Electricity Cable Theft May Attract 7-Year Jail Term

Electricity Cable Theft May Attract 7-Year Jail Term

Deji Elumoye in Abuja

The theft and vandalisation of electricity cables by criminals may soon attract a jail term of seven years upon conviction if the Bill before the National Assembly is eventually passed into law.

Already, the Nigerian Electricity Regulatory Commission, NERC, has submitted a Bill seeking to prevent and criminalise electricity theft and power infrastructure vandalisation to the federal legislature.

Executive Chairman of NERC, Professor James Momoh, on Wednesday submitted the bill to the National Assembly through Chairman of the Senate Committee on Power, Steel Development and Metallurgy, Senator Enyinnaya Abaribe.

The Bill titled “A Bill for an Act To Prohibit and Prevent Electricity Theft, Power Infrastructure Vandalisation and Power Company Protection 2017,” seeks to punish any person found to have engaged in illegal and unlawful use of electricity and destruction of electric power infrastructure with a jail term of seven years upon conviction.

Objectives of the Bill include to amend section 94(3) of the Electric Power Sector Reform Act, 2005 to curb and deter illegal and unauthorised use of regulated electricity supply as well as to protect electricity infrastructure.

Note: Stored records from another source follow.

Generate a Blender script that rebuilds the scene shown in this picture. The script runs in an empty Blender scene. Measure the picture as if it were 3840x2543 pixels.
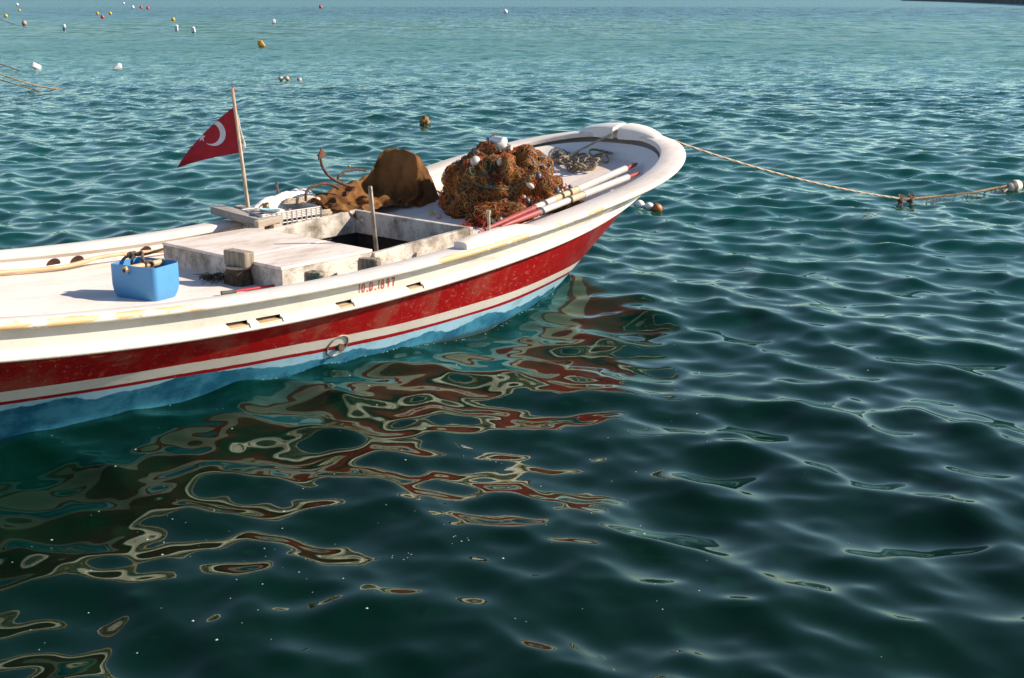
import bpy, bmesh, math, random
import numpy as np
from mathutils import Vector, Matrix, noise as mnoise
rng = np.random.default_rng(7); random.seed(7)
R = math.radians
sc = bpy.context.scene
COL = sc.collection

# ------------------------------------------------------------------ camera, sky, sun, exposure
cam_d = bpy.data.cameras.new("camera"); cam = bpy.data.objects.new("camera", cam_d); COL.objects.link(cam)
cam.location = (0, 0, 2.4); cam.rotation_euler = (R(90 - 15.276), 0, 0)
cam_d.sensor_width = 36; cam_d.lens = 43.73; cam_d.clip_end = 30000; cam_d.clip_start = .05
sc.camera = cam
SUN_AZ, SUN_EL = 85.0, 30.5
world = bpy.data.worlds.new("World"); sc.world = world; world.use_nodes = True
wn = world.node_tree; bg = wn.nodes["Background"]
sky = wn.nodes.new("ShaderNodeTexSky"); sky.sky_type = 'NISHITA'; sky.sun_disc = False
sky.sun_elevation = R(SUN_EL); sky.sun_rotation = R(SUN_AZ); sky.air_density = .72; sky.dust_density = .30; sky.ozone_density = 1.3
wn.links.new(sky.outputs[0], bg.inputs[0]); bg.inputs[1].default_value = .108
sd = bpy.data.lights.new("sun", 'SUN'); sd.energy = 5.0; sd.angle = R(.5); sd.color = (1, .89, .75)
sun = bpy.data.objects.new("sun", sd); COL.objects.link(sun)
sv = Vector((math.sin(R(SUN_AZ)) * math.cos(R(SUN_EL)), math.cos(R(SUN_AZ)) * math.cos(R(SUN_EL)), math.sin(R(SUN_EL))))
sun.rotation_euler = sv.to_track_quat('Z', 'Y').to_euler(); sun.location = sv * 60
vs = sc.view_settings; vs.view_transform = 'Standard'; vs.look = 'None'; vs.exposure = .72; vs.gamma = 1
sc.cycles.max_bounces = 8; sc.cycles.caustics_refractive = False; sc.cycles.blur_glossy = .6

# ------------------------------------------------------------------ tags
def tag(o, label=None, cat=None, group=None, kind=None):
    if label: o["label"] = label
    if cat: o["category"] = cat
    if group: o["group"] = group
    if kind: o["kind"] = kind
    return o

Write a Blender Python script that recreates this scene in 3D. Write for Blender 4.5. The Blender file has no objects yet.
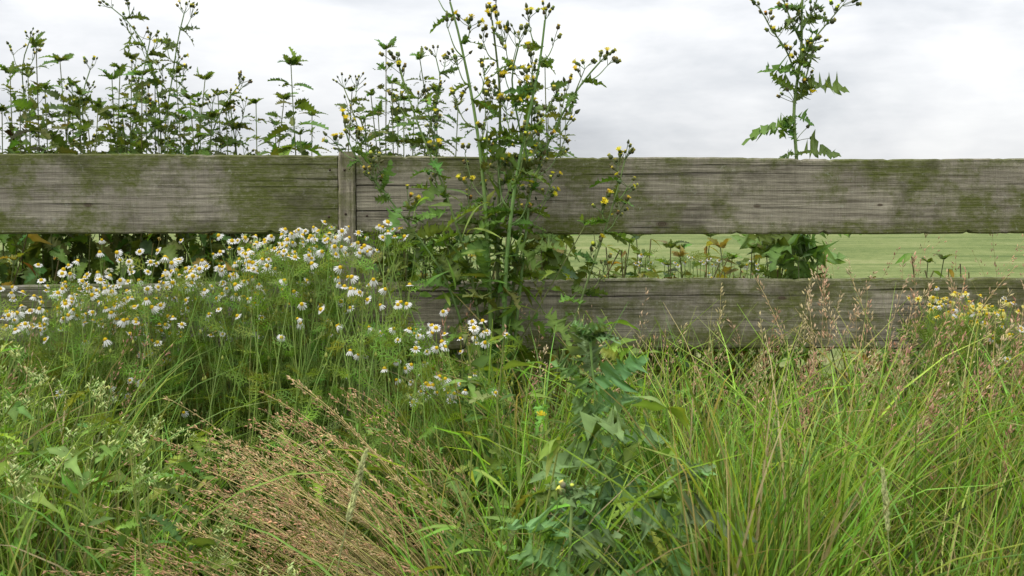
import bpy, math, numpy as np
from mathutils import Vector
rng = np.random.default_rng(11)
U = rng.uniform
N_ = rng.normal
sc = bpy.context.scene
sc.view_settings.view_transform = 'Standard'
sc.view_settings.look = 'None'
sc.view_settings.exposure = 0

# ------------------------------------------------------------------ camera
CAMY, CAMZ, FPX = -2.84, 0.925, 1138.0
PITCH = math.atan(83 / FPX)
cam_d = bpy.data.cameras.new("camera"); cam = bpy.data.objects.new("camera", cam_d)
sc.collection.objects.link(cam); sc.camera = cam
cam.location = (0, CAMY, CAMZ)
cam.rotation_euler = (math.pi / 2 - PITCH, 0, 0)
cam_d.sensor_width = 36; cam_d.lens = FPX * 36 / 1024
cam_d.clip_start = 0.02; cam_d.clip_end = 5000
cam_d.dof.use_dof = True; cam_d.dof.focus_distance = 2.5; cam_d.dof.aperture_fstop = 14

def W(px, py, y):
    """survey helper: photo measurement -> metres on the vertical plane at depth y"""
    u = (px - 512) / FPX; v = (288 - py) / FPX
    d = np.array([u, math.cos(PITCH) + v * math.sin(PITCH), -math.sin(PITCH) + v * math.cos(PITCH)])
    t = (y - CAMY) / d[1]
    return np.array([0, CAMY, CAMZ]) + t * d

# ------------------------------------------------------------------ mesh tools
def norm(v):
    return v / np.maximum(np.linalg.norm(v, axis=-1, keepdims=True), 1e-9)

class MB:
    def __init__(s):
        s.V = []; s.F = []; s.C = []; s.n = 0
    def add(s, v, faces, col, mat=0):
        v = np.asarray(v, float).reshape(-1, 3)
        s.V.append(v)
        s.C.append(np.broadcast_to(np.asarray(col, float), v.shape))
        for f in faces:
            f = np.asarray(f, int)
            if len(f): s.F.append((f + s.n, mat))
        s.n += len(v)
    def build(s, name, mats, smooth=True, parent=None):
        me = bpy.data.meshes.new(name)
        V = np.concatenate(s.V); C = np.concatenate(s.C)
        loops = np.concatenate([f.ravel() for f, m in s.F])
        tot = np.concatenate([np.full(len(f), f.shape[1]) for f, m in s.F])
        mi = np.concatenate([np.full(len(f), m) for f, m in s.F])
        st = np.concatenate([[0], np.cumsum(tot)[:-1]])
        me.vertices.add(len(V)); me.vertices.foreach_set("co", V.ravel().astype(np.float32))
        me.loops.add(len(loops)); me.loops.foreach_set("vertex_index", loops.astype(np.int32))
        me.polygons.add(len(tot)); me.polygons.foreach_set("loop_start", st.astype(np.int32))
        me.polygons.foreach_set("material_index", mi.astype(np.int32))
        me.polygons.foreach_set("use_smooth", np.full(len(tot), smooth))
        ca = me.color_attributes.new("Col", 'FLOAT_COLOR', 'POINT')
        ca.data.foreach_set("color", np.hstack([np.clip(C, 0, 1), np.ones((len(C), 1))]).ravel().astype(np.float32))
        me.update(calc_edges=True)
        for m in mats: me.materials.append(m)
        ob = bpy.data.objects.new(name, me); sc.collection.objects.link(ob)
        if parent: ob.parent = parent
        return ob

def curves(base, az, L, th0, th1, K, p=1.3, turn=0.0):
    n = len(base)
    s = np.linspace(0, 1, K)[None, :]
    th = np.asarray(th0)[:, None] + np.asarray(th1)[:, None] * s ** p
    a = np.asarray(az)[:, None] + np.asarray(turn).reshape(-1, 1) * s
    d = np.stack([np.cos(a) * np.sin(th), np.sin(a) * np.sin(th), np.cos(th)], -1)
    step = d * (np.asarray(L) / (K - 1))[:, None, None]
    C = base[:, None, :] + np.concatenate([np.zeros((n, 1, 3)), np.cumsum(step[:, :-1], 1)], 1)
    return C, d

def ribbon(mb, C, T, w, col, mat=0, twist=None, fold=0.25):
    n, K, _ = C.shape
    h = norm(np.cross(T, np.array([0, 0, 1.0]) + 0.001))
    m = np.cross(h, T)
    if twist is None: twist = np.zeros((n, 1))
    ct, st = np.cos(twist)[..., None], np.sin(twist)[..., None]
    S = h * ct + m * st; Nn = m * ct - h * st
    w = w[..., None]
    V = np.stack([C - S * w / 2, C + Nn * w * -fold, C + S * w / 2], 2)
    idx = np.arange(n * K * 3).reshape(n, K, 3)
    q1 = np.stack([idx[:, :-1, 0], idx[:, :-1, 1], idx[:, 1:, 1], idx[:, 1:, 0]], -1).reshape(-1, 4)
    q2 = np.stack([idx[:, :-1, 1], idx[:, :-1, 2], idx[:, 1:, 2], idx[:, 1:, 1]], -1).reshape(-1, 4)
    cc = np.broadcast_to(col[:, :, None, :], (n, K, 3, 3)).reshape(-1, 3)
    mb.add(V, [q1, q2], cc, mat)

def tube(mb, C, r, col, mat=0, sides=5):
    C = np.asarray(C, float)
    if C.ndim == 2: C = C[None]
    n, K, _ = C.shape
    r = np.broadcast_to(np.asarray(r, float), (n, K))
    T = norm(np.gradient(C, axis=1))
    A = norm(np.cross(T, np.array([0.31, 0.93, 0.17]))); B = np.cross(T, A)
    ang = np.arange(sides) / sides * 2 * math.pi
    V = C[:, :, None] + r[:, :, None, None] * (A[:, :, None] * np.cos(ang)[None, None, :, None] + B[:, :, None] * np.sin(ang)[None, None, :, None])
    idx = np.arange(n * K * sides).reshape(n, K, sides); nx = np.roll(idx, -1, 2)
    q = np.stack([idx[:, :-1], nx[:, :-1], nx[:, 1:], idx[:, 1:]], -1).reshape(-1, 4)
    col = np.asarray(col, float)
    if col.ndim == 1: col = col[None, None, None, :]
    elif col.ndim == 2: col = col[:, None, None, :]
    else: col = col[:, :, None, :]
    mb.add(V, [q], np.broadcast_to(col, (n, K, sides, 3)).reshape(-1, 3), mat)

def smooth(pts, K=24):
    P = np.asarray(pts, float)
    P = np.vstack([2 * P[0] - P[1], P, 2 * P[-1] - P[-2]])
    out = []
    for i in range(1, len(P) - 2):
        t = np.linspace(0, 1, 16, endpoint=False)[:, None]
        a, b, c, d = P[i - 1:i + 3]
        out.append(0.5 * (2 * b + (c - a) * t + (2 * a - 5 * b + 4 * c - d) * t ** 2 + (3 * b - a - 3 * c + d) * t ** 3))
    out.append(P[-2][None]); Q = np.vstack(out)
    s = np.concatenate([[0], np.cumsum(np.linalg.norm(np.diff(Q, axis=0), axis=1))])
    u = np.linspace(0, s[-1], K)
    return np.stack([np.interp(u, s, Q[:, k]) for k in range(3)], 1)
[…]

It also provides that “If a person having been convicted of an offence punishable under the law commits similar offence he shall be liable for the subsequent offence to the term of imprisonment which shall not be less than seven years.”

According to NERC, the power sector in Nigeria suffers from energy losses of 30-35%, largely due to stealing and sabotage.

The Commission emphasised that instances of some electricity consumers, by-passing electric meters and the vandalisation of power transformers, feeder pillars, electric cable stealing, are wide spread adding that the situation directly contributes to the present crisis in Nigeria’s power sector.

NERC noted that for Nigeria, taking stern measures to combat the menace, logically comes within the larger context of the Federal Government’s current battle against corruption.

It said for example, the country can barely generate a mere 4,043 megawatts from its 23 grid-connected generating facilities.
The implication, according to the commission, is that the country has one of the lowest power consumption per capita in the world.